##### DATA EXCERPT #####

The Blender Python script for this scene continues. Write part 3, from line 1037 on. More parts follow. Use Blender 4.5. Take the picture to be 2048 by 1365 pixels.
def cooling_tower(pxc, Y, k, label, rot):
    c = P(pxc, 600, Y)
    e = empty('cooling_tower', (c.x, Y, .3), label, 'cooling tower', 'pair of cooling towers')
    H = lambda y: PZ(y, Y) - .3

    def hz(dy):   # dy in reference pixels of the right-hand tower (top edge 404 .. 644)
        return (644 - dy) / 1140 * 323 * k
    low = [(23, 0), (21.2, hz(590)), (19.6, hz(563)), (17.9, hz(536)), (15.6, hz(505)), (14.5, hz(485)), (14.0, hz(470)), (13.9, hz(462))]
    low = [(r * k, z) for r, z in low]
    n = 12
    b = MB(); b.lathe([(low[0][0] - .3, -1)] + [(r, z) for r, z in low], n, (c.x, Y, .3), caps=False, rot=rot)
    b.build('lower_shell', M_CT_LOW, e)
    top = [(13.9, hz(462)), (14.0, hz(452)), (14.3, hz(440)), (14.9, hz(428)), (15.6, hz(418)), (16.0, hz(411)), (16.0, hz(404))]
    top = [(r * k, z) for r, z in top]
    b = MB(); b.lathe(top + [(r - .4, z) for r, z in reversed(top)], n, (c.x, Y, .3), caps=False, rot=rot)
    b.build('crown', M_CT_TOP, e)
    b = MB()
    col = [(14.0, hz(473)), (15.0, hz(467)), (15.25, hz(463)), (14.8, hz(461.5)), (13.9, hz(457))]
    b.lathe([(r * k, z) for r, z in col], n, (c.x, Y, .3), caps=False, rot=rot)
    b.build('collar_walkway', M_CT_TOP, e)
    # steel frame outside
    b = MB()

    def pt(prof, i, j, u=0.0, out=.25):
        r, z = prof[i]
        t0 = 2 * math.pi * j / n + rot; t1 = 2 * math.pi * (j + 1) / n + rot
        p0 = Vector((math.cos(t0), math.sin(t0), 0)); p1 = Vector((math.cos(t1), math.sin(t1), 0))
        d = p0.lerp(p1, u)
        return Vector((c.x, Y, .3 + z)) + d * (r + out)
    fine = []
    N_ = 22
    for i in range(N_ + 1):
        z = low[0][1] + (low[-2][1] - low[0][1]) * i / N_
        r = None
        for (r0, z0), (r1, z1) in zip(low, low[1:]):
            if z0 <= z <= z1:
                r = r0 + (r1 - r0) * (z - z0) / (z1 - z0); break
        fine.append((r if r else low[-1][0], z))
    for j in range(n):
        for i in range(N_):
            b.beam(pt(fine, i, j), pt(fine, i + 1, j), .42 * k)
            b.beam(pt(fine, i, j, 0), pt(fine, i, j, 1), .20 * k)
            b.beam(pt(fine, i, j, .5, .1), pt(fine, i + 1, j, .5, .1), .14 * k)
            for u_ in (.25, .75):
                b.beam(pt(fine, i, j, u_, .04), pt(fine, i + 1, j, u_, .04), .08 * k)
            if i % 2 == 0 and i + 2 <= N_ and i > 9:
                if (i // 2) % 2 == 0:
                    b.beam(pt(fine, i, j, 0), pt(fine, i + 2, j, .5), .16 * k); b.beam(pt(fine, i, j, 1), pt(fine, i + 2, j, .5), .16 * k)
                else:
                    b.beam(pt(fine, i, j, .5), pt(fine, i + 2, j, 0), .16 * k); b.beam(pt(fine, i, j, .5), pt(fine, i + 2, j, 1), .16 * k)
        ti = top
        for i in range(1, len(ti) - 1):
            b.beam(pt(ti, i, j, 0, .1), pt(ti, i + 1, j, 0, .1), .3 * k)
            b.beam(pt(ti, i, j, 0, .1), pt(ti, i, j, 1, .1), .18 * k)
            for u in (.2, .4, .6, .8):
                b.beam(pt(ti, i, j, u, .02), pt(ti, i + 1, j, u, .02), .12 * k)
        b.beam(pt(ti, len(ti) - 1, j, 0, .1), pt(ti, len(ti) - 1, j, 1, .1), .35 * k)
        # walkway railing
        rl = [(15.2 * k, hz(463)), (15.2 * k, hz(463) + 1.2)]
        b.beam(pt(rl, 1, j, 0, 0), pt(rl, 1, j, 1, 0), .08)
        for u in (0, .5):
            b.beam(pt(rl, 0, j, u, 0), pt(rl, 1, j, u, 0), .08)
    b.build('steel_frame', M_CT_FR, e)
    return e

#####

YOUR GOAL:
Quote each line of the listing above exactly.

WRITTEN SOLUTION:
The Blender Python script for this scene continues. Write part 3, from line 1037 on. More parts follow. Use Blender 4.5. Take the picture to be 2048 by 1365 pixels.
def cooling_tower(pxc, Y, k, label, rot):
    c = P(pxc, 600, Y)
    e = empty('cooling_tower', (c.x, Y, .3), label, 'cooling tower', 'pair of cooling towers')
    H = lambda y: PZ(y, Y) - .3

    def hz(dy):   # dy in reference pixels of the right-hand tower (top edge 404 .. 644)
        return (644 - dy) / 1140 * 323 * k
    low = [(23, 0), (21.2, hz(590)), (19.6, hz(563)), (17.9, hz(536)), (15.6, hz(505)), (14.5, hz(485)), (14.0, hz(470)), (13.9, hz(462))]
    low = [(r * k, z) for r, z in low]
    n = 12
    b = MB(); b.lathe([(low[0][0] - .3, -1)] + [(r, z) for r, z in low], n, (c.x, Y, .3), caps=False, rot=rot)
    b.build('lower_shell', M_CT_LOW, e)
    top = [(13.9, hz(462)), (14.0, hz(452)), (14.3, hz(440)), (14.9, hz(428)), (15.6, hz(418)), (16.0, hz(411)), (16.0, hz(404))]
    top = [(r * k, z) for r, z in top]
    b = MB(); b.lathe(top + [(r - .4, z) for r, z in reversed(top)], n, (c.x, Y, .3), caps=False, rot=rot)
    b.build('crown', M_CT_TOP, e)
    b = MB()
    col = [(14.0, hz(473)), (15.0, hz(467)), (15.25, hz(463)), (14.8, hz(461.5)), (13.9, hz(457))]
    b.lathe([(r * k, z) for r, z in col], n, (c.x, Y, .3), caps=False, rot=rot)
    b.build('collar_walkway', M_CT_TOP, e)
    # steel frame outside
    b = MB()

    def pt(prof, i, j, u=0.0, out=.25):
        r, z = prof[i]
        t0 = 2 * math.pi * j / n + rot; t1 = 2 * math.pi * (j + 1) / n + rot
        p0 = Vector((math.cos(t0), math.sin(t0), 0)); p1 = Vector((math.cos(t1), math.sin(t1), 0))
        d = p0.lerp(p1, u)
        return Vector((c.x, Y, .3 + z)) + d * (r + out)
    fine = []
    N_ = 22
    for i in range(N_ + 1):
        z = low[0][1] + (low[-2][1] - low[0][1]) * i / N_
        r = None
        for (r0, z0), (r1, z1) in zip(low, low[1:]):
            if z0 <= z <= z1:
                r = r0 + (r1 - r0) * (z - z0) / (z1 - z0); break
        fine.append((r if r else low[-1][0], z))
    for j in range(n):
        for i in range(N_):
            b.beam(pt(fine, i, j), pt(fine, i + 1, j), .42 * k)
            b.beam(pt(fine, i, j, 0), pt(fine, i, j, 1), .20 * k)
            b.beam(pt(fine, i, j, .5, .1), pt(fine, i + 1, j, .5, .1), .14 * k)
            for u_ in (.25, .75):
                b.beam(pt(fine, i, j, u_, .04), pt(fine, i + 1, j, u_, .04), .08 * k)
            if i % 2 == 0 and i + 2 <= N_ and i > 9:
                if (i // 2) % 2 == 0:
                    b.beam(pt(fine, i, j, 0), pt(fine, i + 2, j, .5), .16 * k); b.beam(pt(fine, i, j, 1), pt(fine, i + 2, j, .5), .16 * k)
                else:
                    b.beam(pt(fine, i, j, .5), pt(fine, i + 2, j, 0), .16 * k); b.beam(pt(fine, i, j, .5), pt(fine, i + 2, j, 1), .16 * k)
        ti = top
        for i in range(1, len(ti) - 1):
            b.beam(pt(ti, i, j, 0, .1), pt(ti, i + 1, j, 0, .1), .3 * k)
            b.beam(pt(ti, i, j, 0, .1), pt(ti, i, j, 1, .1), .18 * k)
            for u in (.2, .4, .6, .8):
                b.beam(pt(ti, i, j, u, .02), pt(ti, i + 1, j, u, .02), .12 * k)
        b.beam(pt(ti, len(ti) - 1, j, 0, .1), pt(ti, len(ti) - 1, j, 1, .1), .35 * k)
        # walkway railing
        rl = [(15.2 * k, hz(463)), (15.2 * k, hz(463) + 1.2)]
        b.beam(pt(rl, 1, j, 0, 0), pt(rl, 1, j, 1, 0), .08)
        for u in (0, .5):
            b.beam(pt(rl, 0, j, u, 0), pt(rl, 1, j, u, 0), .08)
    b.build('steel_frame', M_CT_FR, e)
    return e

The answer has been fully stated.